As formal education expanded and developed, the influence of the university became critical. Universities retain the search for knowledge, and through their entrance requirements press the need for academic disciplines. These entrance requirements have influenced the development of mass examination systems, which now provide the major mechanism for selection and allocation for employment and thereby for economic and social mobility. The dominance of the academic factor in selection, and hence mobility, is obvious to all, especially to ambitious pupils, parents, teachers and principals.

As a consequence, the form of the examinations sets limits to the form and range of the teaching and learning and creates a backwash effect.

In Sri Lanka concern is still focused on the massive pressure for more and more academic schooling despite obvious unemployment. Vocational education although proposed by the Free Education Bill of 1945 did not find its way into the school system due to these stubborn factors and the country is paying heavily for that.

Today an attempt is being made to bring together these various educational functions, child care, academic learning, vocational preparation, within one all comprehensive pattern of schooling. In practice it has proved a failure and human resource development will remain a very tricky problem for many years to come. Non formal education must receive high priority and the education system should strike an optimum balance between secondary, general and vocational sections.

Schools as formal institutions aim at selection qualifications, but there is non-formal education which includes a range of activities such as youth clubs, literacy centres and apprenticeship schemes and village polytechnics. This is a sort of institutional pattern which focuses on the reality of the here and now. A related approach recognises informal education carried out through the family and on the job. It is important to diversify the form education takes in order to develop new ideas and techniques and to break up the monolithic linear pattern of academic selections and the backwash it creates.

Curricular development today emphasises conceptual learning. This conceptual influence needs to be paralleled with a contextual influence. The pattern of curriculum development in Sri Lanka is rather dangerous. We are tending to copy the most modern practices whatever the cost rather than considering the way in which the modern principles of curriculum development can be related to the realities of a developing society.

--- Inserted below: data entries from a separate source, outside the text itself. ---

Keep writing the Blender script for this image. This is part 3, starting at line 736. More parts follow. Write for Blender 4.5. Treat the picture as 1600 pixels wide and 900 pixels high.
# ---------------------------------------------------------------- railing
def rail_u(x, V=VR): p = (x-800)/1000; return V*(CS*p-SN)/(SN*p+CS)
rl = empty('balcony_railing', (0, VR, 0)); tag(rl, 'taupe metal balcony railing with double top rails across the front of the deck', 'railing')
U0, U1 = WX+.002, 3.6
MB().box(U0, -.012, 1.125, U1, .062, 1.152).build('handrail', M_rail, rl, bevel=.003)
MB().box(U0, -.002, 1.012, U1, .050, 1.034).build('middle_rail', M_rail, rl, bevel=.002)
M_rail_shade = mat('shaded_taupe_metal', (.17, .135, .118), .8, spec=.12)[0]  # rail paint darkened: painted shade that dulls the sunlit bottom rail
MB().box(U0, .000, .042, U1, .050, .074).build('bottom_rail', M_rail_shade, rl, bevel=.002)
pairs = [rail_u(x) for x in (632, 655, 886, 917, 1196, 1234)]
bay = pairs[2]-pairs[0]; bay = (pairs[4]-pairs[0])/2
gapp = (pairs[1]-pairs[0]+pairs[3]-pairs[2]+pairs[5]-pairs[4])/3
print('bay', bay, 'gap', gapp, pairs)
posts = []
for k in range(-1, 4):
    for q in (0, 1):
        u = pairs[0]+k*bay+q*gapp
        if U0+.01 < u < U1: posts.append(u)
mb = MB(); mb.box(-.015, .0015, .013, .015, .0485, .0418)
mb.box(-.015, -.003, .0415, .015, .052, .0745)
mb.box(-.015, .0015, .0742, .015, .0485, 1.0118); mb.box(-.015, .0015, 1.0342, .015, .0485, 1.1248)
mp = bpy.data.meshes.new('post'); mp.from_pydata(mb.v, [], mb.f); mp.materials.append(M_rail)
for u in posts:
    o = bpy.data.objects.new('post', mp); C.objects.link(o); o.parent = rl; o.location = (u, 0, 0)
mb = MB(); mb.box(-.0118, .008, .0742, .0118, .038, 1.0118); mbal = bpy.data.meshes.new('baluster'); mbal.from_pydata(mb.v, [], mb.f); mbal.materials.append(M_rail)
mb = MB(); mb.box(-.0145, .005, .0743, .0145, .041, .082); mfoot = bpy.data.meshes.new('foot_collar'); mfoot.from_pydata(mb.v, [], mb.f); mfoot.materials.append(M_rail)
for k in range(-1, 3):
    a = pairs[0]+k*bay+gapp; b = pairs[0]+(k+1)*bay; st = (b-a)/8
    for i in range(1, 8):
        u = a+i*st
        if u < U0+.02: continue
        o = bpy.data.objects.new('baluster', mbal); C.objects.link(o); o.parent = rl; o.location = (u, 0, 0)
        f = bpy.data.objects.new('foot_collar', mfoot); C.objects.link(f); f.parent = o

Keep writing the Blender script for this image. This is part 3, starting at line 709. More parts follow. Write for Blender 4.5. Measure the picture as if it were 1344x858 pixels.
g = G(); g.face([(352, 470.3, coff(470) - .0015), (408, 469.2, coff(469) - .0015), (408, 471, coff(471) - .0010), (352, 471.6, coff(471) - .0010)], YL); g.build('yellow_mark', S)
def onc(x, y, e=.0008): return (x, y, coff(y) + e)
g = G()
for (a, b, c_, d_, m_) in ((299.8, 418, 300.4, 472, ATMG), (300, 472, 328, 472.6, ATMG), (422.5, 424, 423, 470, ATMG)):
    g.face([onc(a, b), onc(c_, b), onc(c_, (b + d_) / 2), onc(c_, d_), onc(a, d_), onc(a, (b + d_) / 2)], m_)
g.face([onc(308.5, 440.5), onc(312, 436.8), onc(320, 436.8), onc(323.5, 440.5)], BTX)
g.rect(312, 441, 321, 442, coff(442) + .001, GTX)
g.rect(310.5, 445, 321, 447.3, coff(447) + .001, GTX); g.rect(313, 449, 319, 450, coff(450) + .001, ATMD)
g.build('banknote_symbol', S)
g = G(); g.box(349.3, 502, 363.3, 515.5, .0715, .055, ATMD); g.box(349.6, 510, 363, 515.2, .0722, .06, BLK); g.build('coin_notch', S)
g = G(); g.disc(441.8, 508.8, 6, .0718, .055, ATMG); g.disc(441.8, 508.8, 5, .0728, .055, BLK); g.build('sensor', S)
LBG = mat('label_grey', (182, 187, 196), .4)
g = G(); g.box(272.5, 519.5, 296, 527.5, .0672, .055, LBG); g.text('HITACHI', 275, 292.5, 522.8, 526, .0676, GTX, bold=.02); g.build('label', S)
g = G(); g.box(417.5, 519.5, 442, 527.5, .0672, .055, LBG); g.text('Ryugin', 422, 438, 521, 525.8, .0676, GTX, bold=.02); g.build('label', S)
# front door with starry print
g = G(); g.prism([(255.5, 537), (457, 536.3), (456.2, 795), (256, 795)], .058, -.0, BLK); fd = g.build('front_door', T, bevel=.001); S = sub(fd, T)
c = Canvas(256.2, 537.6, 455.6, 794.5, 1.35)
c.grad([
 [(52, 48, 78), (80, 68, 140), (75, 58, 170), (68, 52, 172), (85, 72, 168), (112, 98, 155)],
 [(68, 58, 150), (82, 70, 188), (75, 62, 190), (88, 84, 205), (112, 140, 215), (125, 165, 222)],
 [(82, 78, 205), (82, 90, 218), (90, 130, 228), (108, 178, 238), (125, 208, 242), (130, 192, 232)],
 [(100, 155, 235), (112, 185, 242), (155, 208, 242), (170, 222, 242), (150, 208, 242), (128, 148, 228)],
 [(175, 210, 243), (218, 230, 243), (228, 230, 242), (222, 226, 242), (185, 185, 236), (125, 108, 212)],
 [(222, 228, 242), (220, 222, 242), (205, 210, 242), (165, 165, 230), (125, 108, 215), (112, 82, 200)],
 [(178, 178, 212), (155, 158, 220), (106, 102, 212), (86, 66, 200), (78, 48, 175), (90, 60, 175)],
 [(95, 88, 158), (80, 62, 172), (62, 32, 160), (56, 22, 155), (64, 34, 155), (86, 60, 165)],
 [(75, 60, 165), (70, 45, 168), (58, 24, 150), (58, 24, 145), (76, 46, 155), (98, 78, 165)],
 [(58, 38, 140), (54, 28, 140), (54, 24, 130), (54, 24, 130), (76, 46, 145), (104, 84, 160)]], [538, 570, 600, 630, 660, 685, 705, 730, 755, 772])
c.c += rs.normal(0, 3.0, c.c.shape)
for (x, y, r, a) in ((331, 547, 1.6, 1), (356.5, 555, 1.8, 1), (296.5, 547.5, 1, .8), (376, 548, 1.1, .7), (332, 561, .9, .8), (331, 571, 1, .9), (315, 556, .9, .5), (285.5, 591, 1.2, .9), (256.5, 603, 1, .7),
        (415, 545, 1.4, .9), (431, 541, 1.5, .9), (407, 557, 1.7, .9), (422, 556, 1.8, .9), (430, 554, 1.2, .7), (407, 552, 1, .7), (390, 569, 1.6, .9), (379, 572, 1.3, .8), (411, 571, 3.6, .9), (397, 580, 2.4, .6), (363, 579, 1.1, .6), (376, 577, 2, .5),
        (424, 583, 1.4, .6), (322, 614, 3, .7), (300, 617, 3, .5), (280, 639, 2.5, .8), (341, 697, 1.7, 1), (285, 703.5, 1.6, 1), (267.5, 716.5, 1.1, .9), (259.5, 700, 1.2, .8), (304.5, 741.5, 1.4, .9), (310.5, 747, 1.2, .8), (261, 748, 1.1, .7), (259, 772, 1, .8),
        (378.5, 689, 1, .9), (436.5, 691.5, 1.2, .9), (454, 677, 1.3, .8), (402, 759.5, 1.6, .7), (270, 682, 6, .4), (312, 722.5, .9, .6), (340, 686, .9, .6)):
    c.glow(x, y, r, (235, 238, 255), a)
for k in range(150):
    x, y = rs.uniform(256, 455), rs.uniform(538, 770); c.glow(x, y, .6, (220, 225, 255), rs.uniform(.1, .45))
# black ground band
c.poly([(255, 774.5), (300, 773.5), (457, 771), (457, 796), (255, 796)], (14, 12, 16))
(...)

In most developed countries, there are other routes for those who seek to take them - night school, apprenticeships and the increasing emphasis upon second chance institutions like the Open University. In theory everyone has a second chance. Night schools in Sri Lanka proved a versatile model in the past. The Open University does not reach the remote areas as it should, when so clearly the labour services of school leavers can be very significant economically.

Are we involved with the aspirations only of the school leavers themselves or with the hopes of their families. Obviously parents and other family members are intimately involved. So clearly the labour services of children can be very significant economically. The expectations of family members in support of the job-seeking school leavers are frequently vital in explaining the note of urgency in the school leavers’ bid for employment.